I see you’ve recently taken up photography as a hobby- what brought about this interest for you, and do you think it’s important for artists to pick up something they enjoy away from the 3D world?

So photography is this weird thing for me, it has multiple origins and rationale behind it. The biggest motivator was my long term career goal, it feels weird to say this because I used to think it was egotistical but in reality there is nothing wrong with having ambition and goals, but I want to be an Art Director / Creative Director one day. And in the pursuit of that goal I wanted to improve my artistic eye and understanding of creating pleasing images, so I picked up photography and I just fell in love with it as soon as I tried it.
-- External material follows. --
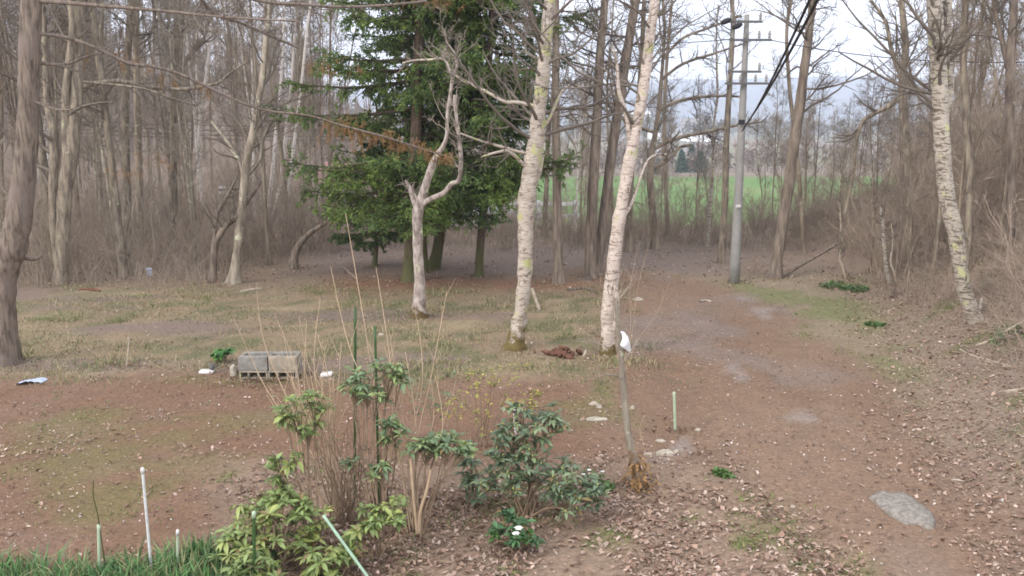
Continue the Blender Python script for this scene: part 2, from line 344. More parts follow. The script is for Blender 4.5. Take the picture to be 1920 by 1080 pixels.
Qs = np.stack([idx[:-1, :-1], idx[:-1, 1:], idx[1:, 1:], idx[1:, :-1]], -1).reshape(-1, 4)
cen = lambda a: (a[:-1, :-1] + a[1:, 1:]).reshape(-1) / 2
is_field = cen(gf) > .5; is_drive = (cen(np.maximum(gk['drive'], gk['yard'])) > .5) & ~is_field
mg, t, b = new_mat('ground', .95, .1)
a_ = t.nodes.new('ShaderNodeVertexColor'); a_.layer_name = 'Col'
n1 = noise(t, 22, 6, .7); n2 = noise(t, 3.2, 5, .6); n3_ = noise(t, 75, 3, .6)
c_ = mixc(t, ramp(t, n1, [(.33, 0.), (.67, 1.)]), mixc(t, 1.0, a_.outputs[0], (.70, .70, .72), 'MULTIPLY'), mixc(t, 1.0, a_.outputs[0], (1.22, 1.2, 1.18), 'MULTIPLY'))
c_ = mixc(t, ramp(t, n2, [(.42, 0.), (.62, .55)]), c_, mixc(t, 1.0, c_, (.80, .84, .86), 'MULTIPLY'))
c_ = mixc(t, ramp(t, n3_, [(.64, 0.), (.70, .65)]), c_, (.44, .36, .31))
t.links.new(c_, b.inputs['Base Color']); bump(t, b, n1, .7, .03); M['ground'] = mg
def sub_sheet(name, sel):
    q = Qs[sel]; us, inv = np.unique(q, return_inverse=True); g = Geo()
    V = np.stack([X, Y, Z], -1).reshape(-1, 3)[us]; g.add(V, Q=inv.reshape(-1, 4), col=gc.reshape(-1, 3)[us])
    return tag(link(name, g.mesh(name, M['ground'])), kind='structure')
sub_sheet('ground', ~(is_field | is_drive)); sub_sheet('gravel_drive', is_drive); sub_sheet('field', is_field)
# far hills beyond the valley
g = Geo(); hx = np.linspace(-2200, 2200, 160); hy = np.linspace(1250, 2700, 50); HX, HY = np.meshgrid(hx, hy)
HZ = -14 + sstep(1250, 2500, HY) * (50 + 120 * fbm(HX * .0011 + 3, HY * .0009, 15) + 30 * (fbm(HX * .006, HY * .006, 16) - .5))
i2 = np.arange(HX.size).reshape(HX.shape); g.add(np.stack([HX, HY, HZ], -1), Q=np.stack([i2[:-1, :-1], i2[:-1, 1:], i2[1:, 1:], i2[1:, :-1]], -1), col=(.19, .21, .235))  # pale blue of the distance haze is mixed into the hill colour
tag(link('hills', g.mesh('hills', vcol('haze_tinted_hill', .95, .1, nscale=.02, namt=.5))), kind='structure')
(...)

I have loved being a complete novice again, where every little mistake is a huge learning point and I can really see my growth from shoot to shoot, in any outlet this progression soon slows down as the improvements become smaller and smaller, but as of right now I am in that honeymoon period and I love it!

One other nice surprise is the lack of pressure that comes with it. When I produce game art or 3D it has this added self imposed pressure that it is my career, and what ever expectation comes with 3d work being produced by a professional. Because I have detached any of the photogrammetry elements from my photography to purely focus on the act of taking photos it feels very liberating to just post things without expectation, to do it purely for me without worrying if this studio or that studio is going to like this body of work. Truly a breath of fresh air.

Is there any upcoming tech you’re itching to try and put into practice?

To be honest no, tech doesn't really spark me into action, there are creative ideas I want to pursue in both photography and 3D but that gets me going more than the next hot tool. The kind of things upcoming from me that excites me is diving more into the photography world, cinematography and really diving into authoring collections that really belong together to help express my artistic taste further!